--- start Source material ---

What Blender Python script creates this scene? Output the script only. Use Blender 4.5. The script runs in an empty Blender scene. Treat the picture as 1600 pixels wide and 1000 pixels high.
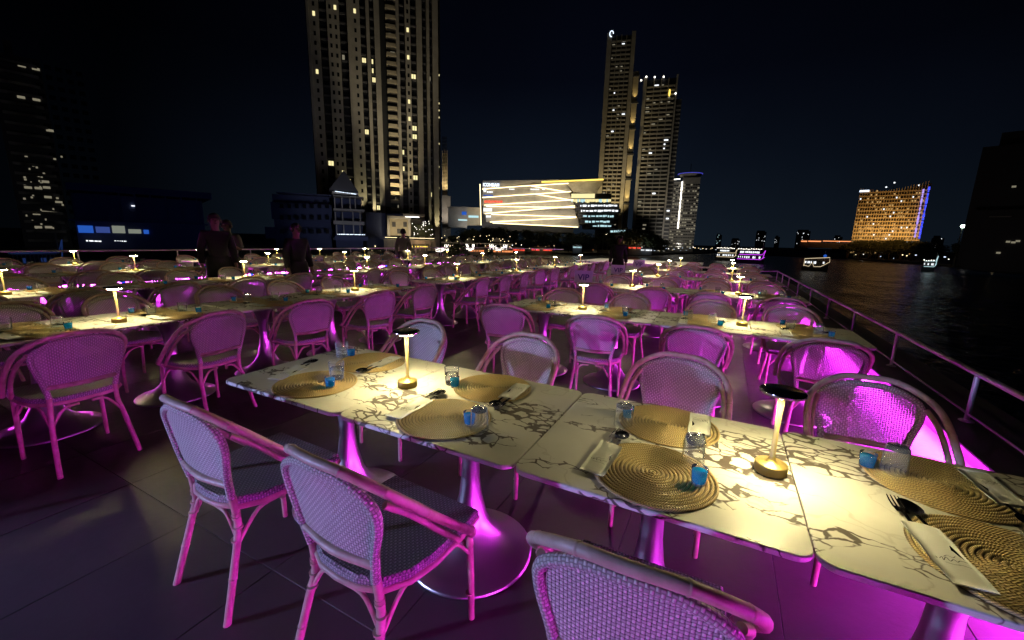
import bpy, bmesh, math, random
from mathutils import Vector, Matrix, Euler
random.seed(7)
PI = math.pi
S = bpy.context.scene
C = S.collection
# ------------------------------------------------------------------ camera
F_PX, YAW, PITCH, ROLL, CAMZ = 640.07, 0.47085, 0.19409, 0.0264, 1.458
fwd = Vector((-math.sin(YAW)*math.cos(PITCH), math.cos(YAW)*math.cos(PITCH), -math.sin(PITCH)))
rt0 = Vector((math.cos(YAW), math.sin(YAW), 0)); up0 = rt0.cross(fwd)
rt = rt0*math.cos(ROLL) + up0*math.sin(ROLL); up = up0*math.cos(ROLL) - rt0*math.sin(ROLL)
cam_d = bpy.data.cameras.new('camera'); cam = bpy.data.objects.new('camera', cam_d); C.objects.link(cam)
M3 = Matrix((rt, up, -fwd)).transposed()
cam.matrix_world = Matrix.Translation((0, 0, CAMZ)) @ M3.to_4x4()
cam_d.sensor_width = 36; cam_d.lens = F_PX*36/1600; cam_d.clip_start = .05; cam_d.clip_end = 6000
S.camera = cam
# ------------------------------------------------------------------ world: night sky lit by the city
W = bpy.data.worlds.new('World'); S.world = W; W.use_nodes = True
wn, wl = W.node_tree.nodes, W.node_tree.links; wn.clear()
wo = wn.new('ShaderNodeOutputWorld'); wb = wn.new('ShaderNodeBackground'); tc = wn.new('ShaderNodeTexCoord')
sx = wn.new('ShaderNodeSeparateXYZ'); rp = wn.new('ShaderNodeValToRGB')
wl.new(tc.outputs['Generated'], sx.inputs[0]); wl.new(sx.outputs['Z'], rp.inputs[0])
e = rp.color_ramp.elements; e[0].position = 0; e[0].color = (.0062, .0105, .0170, 1); e[1].position = .5; e[1].color = (.0007, .0010, .0032, 1)
k = rp.color_ramp.elements.new(.17); k.color = (.0033, .0055, .0108, 1)
k = rp.color_ramp.elements.new(.33); k.color = (.0012, .0019, .0048, 1)
# the glow hangs over the brightly lit bank ahead and thins out to both sides
vd = wn.new('ShaderNodeVectorMath'); vd.operation = 'DOT_PRODUCT'; wl.new(tc.outputs['Generated'], vd.inputs[0])
vd.inputs[1].default_value = (-.30, .95, 0)
mr = wn.new('ShaderNodeMapRange'); mr.inputs[1].default_value = .60; mr.inputs[2].default_value = 1.0; mr.inputs[3].default_value = .10; mr.inputs[4].default_value = 1
wl.new(vd.outputs['Value'], mr.inputs[0])
nz = wn.new('ShaderNodeTexNoise'); nz.inputs['Scale'].default_value = 2.2; nz.inputs['Detail'].default_value = 4; wl.new(tc.outputs['Generated'], nz.inputs[0])
mz = wn.new('ShaderNodeMapRange'); mz.inputs[3].default_value = .6; mz.inputs[4].default_value = 1.4; wl.new(nz.outputs[0], mz.inputs[0])
mm = wn.new('ShaderNodeMath'); mm.operation = 'MULTIPLY'; wl.new(mr.outputs[0], mm.inputs[0]); wl.new(mz.outputs[0], mm.inputs[1])
wl.new(rp.outputs[0], wb.inputs[0]); wl.new(mm.outputs[0], wb.inputs[1]); wl.new(wb.outputs[0], wo.inputs[0])
# ------------------------------------------------------------------ view + render
S.view_settings.view_transform = 'Standard'; S.view_settings.look = 'None'
S.view_settings.exposure = .22; S.view_settings.gamma = 1; S.view_settings.use_curve_mapping = False
S.render.engine = 'CYCLES'
cy = S.cycles
cy.use_denoising = True
try: cy.denoiser = 'OPENIMAGEDENOISE'
except Exception: pass
cy.use_light_tree = True; cy.max_bounces = 6; cy.diffuse_bounces = 3; cy.glossy_bounces = 3
cy.transmission_bounces = 4; cy.transparent_max_bounces = 16; cy.caustics_reflective = False; cy.caustics_refractive = False
cy.sample_clamp_indirect = 4; cy.use_adaptive_sampling = True; cy.adaptive_threshold = .02
FLOOR = 0.0; TT = CAMZ - .713          # table top height (0.745)
WATER = -7.0

# ------------------------------------------------------------------ materials
def hexc(*c): return (c[0], c[1], c[2], 1)
def mat(name, col, rough=.5, metal=0, **kw):
    m = bpy.data.materials.new(name); m.use_nodes = True
    b = m.node_tree.nodes['Principled BSDF']
    b.inputs['Base Color'].default_value = hexc(*col); b.inputs['Roughness'].default_value = rough; b.inputs['Metallic'].default_value = metal
    for k_, v in kw.items():
        b.inputs[k_.replace('_', ' ')].default_value = v
    return m
def N(m, t, **kw):
    n = m.node_tree.nodes.new(t)
    for k_, v in kw.items():
        if k_.startswith('i_'):
            key = k_[2:]; n.inputs[int(key) if key.isdigit() else key.replace('_', ' ')].default_value = v
        else: setattr(n, k_, v)
    return n
def L(m, a, b): m.node_tree.links.new(a, b)
def bsdf(m): return m.node_tree.nodes['Principled BSDF']
def math_(m, op, a, b=None, clamp=False):
    n = N(m, 'ShaderNodeMath', operation=op, use_clamp=clamp)
    for i, v in enumerate((a, b)):
        if v is None: continue
        if isinstance(v, (int, float)): n.inputs[i].default_value = v
        else: L(m, v, n.inputs[i])
    return n.outputs[0]
def mapr(m, v, a, b, c, d):
    n = N(m, 'ShaderNodeMapRange', i_1=a, i_2=b, i_3=c, i_4=d); L(m, v, n.inputs[0]); return n.outputs[0]
def mixc(m, f, a, b):
    n = N(m, 'ShaderNodeMix', data_type='RGBA')
    if isinstance(f, (int, float)): n.inputs[0].default_value = f
    else: L(m, f, n.inputs[0])
    for i, v in ((6, a), (7, b)):
        if isinstance(v, tuple): n.inputs[i].default_value = v if len(v) == 4 else hexc(*v)
        else: L(m, v, n.inputs[i])
    return n.outputs[2]
def bump(m, h, strength=.5, dist=.002):
    n = N(m, 'ShaderNodeBump', i_Strength=strength, i_Distance=dist); L(m, h, n.inputs['Height']); L(m, n.outputs[0], bsdf(m).inputs['Normal']); return n
def noise(m, vec, scale, detail=3, rough=.5, dist=0):
    n = N(m, 'ShaderNodeTexNoise', i_Scale=scale, i_Detail=detail, i_Roughness=rough, i_Distortion=dist)
    if vec is not None: L(m, vec, n.inputs[0])
    return n.outputs[0]
def emis(name, col, st):
    m = bpy.data.materials.new(name); m.use_nodes = True; n = m.node_tree.nodes; n.clear()
    o = n.new('ShaderNodeOutputMaterial'); e_ = n.new('ShaderNodeEmission'); e_.inputs[0].default_value = hexc(*col); e_.inputs[1].default_value = st
    m.node_tree.links.new(e_.outputs[0], o.inputs[0]); return m

M = {}
def weave_mat(name, light, dark, holes):
    m = mat(name, light, .42); b = bsdf(m)
    uv = N(m, 'ShaderNodeTexCoord').outputs['UV']; s = N(m, 'ShaderNodeSeparateXYZ'); L(m, uv, s.inputs[0])
    P = .0098
    su = math_(m, 'SINE', math_(m, 'MULTIPLY', s.outputs[0], PI/P)); sv = math_(m, 'SINE', math_(m, 'MULTIPLY', s.outputs[1], PI/P))
    au, av = math_(m, 'ABSOLUTE', su), math_(m, 'ABSOLUTE', sv)
    chk = math_(m, 'GREATER_THAN', math_(m, 'MULTIPLY', su, sv), 0)
    h = math_(m, 'ADD', math_(m, 'MULTIPLY', chk, au), math_(m, 'MULTIPLY', math_(m, 'SUBTRACT', 1, chk), math_(m, 'MULTIPLY', av, .8)))
    oth = math_(m, 'MULTIPLY', au, av)
    f = math_(m, 'MULTIPLY', h, math_(m, 'POWER', oth, .35), clamp=True)
    obn = noise(m, N(m, 'ShaderNodeTexCoord').outputs['Object'], 14, 3)
    lc = mixc(m, mapr(m, obn, .35, .65, 0, 1), light, tuple(c*.86 for c in light))
    two = mixc(m, chk, tuple(c*.62 for c in light), lc)
    L(m, mixc(m, mapr(m, f, .15, .6, 0, 1), dark, two), b.inputs['Base Color'])
    bump(m, f, .9, .003)
    if holes:
        L(m, math_(m, 'GREATER_THAN', oth, .045), b.inputs['Alpha'])
    return m
M['weave'] = weave_mat('woven_resin', (.76, .73, .70), (.26, .22, .22), True)
M['weave_solid'] = weave_mat('woven_resin_wrap', (.70, .66, .62), (.26, .22, .21), False)
M['weave_seat'] = weave_mat('woven_resin_seat', (.44, .43, .43), (.12, .11, .12), False)
m = M['tube'] = mat('bamboo_look_tube', (.52, .38, .27), .4)
tcx = N(m, 'ShaderNodeTexCoord').outputs['Object']
nn = noise(m, tcx, 22, 4); L(m, mixc(m, mapr(m, nn, .3, .7, 0, 1), (.52, .39, .31), (.36, .25, .19)), bsdf(m).inputs['Base Color'])
L(m, mapr(m, noise(m, tcx, 60, 2), .3, .7, .36, .55), bsdf(m).inputs['Roughness'])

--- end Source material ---

- **Task requirements**:
Select, from the listing, all lines that include the word "scene".

- **Correct output**:
What Blender Python script creates this scene? Output the script only. Use Blender 4.5. The script runs in an empty Blender scene. Treat the picture as 1600 pixels wide and 1000 pixels high.
S = bpy.context.scene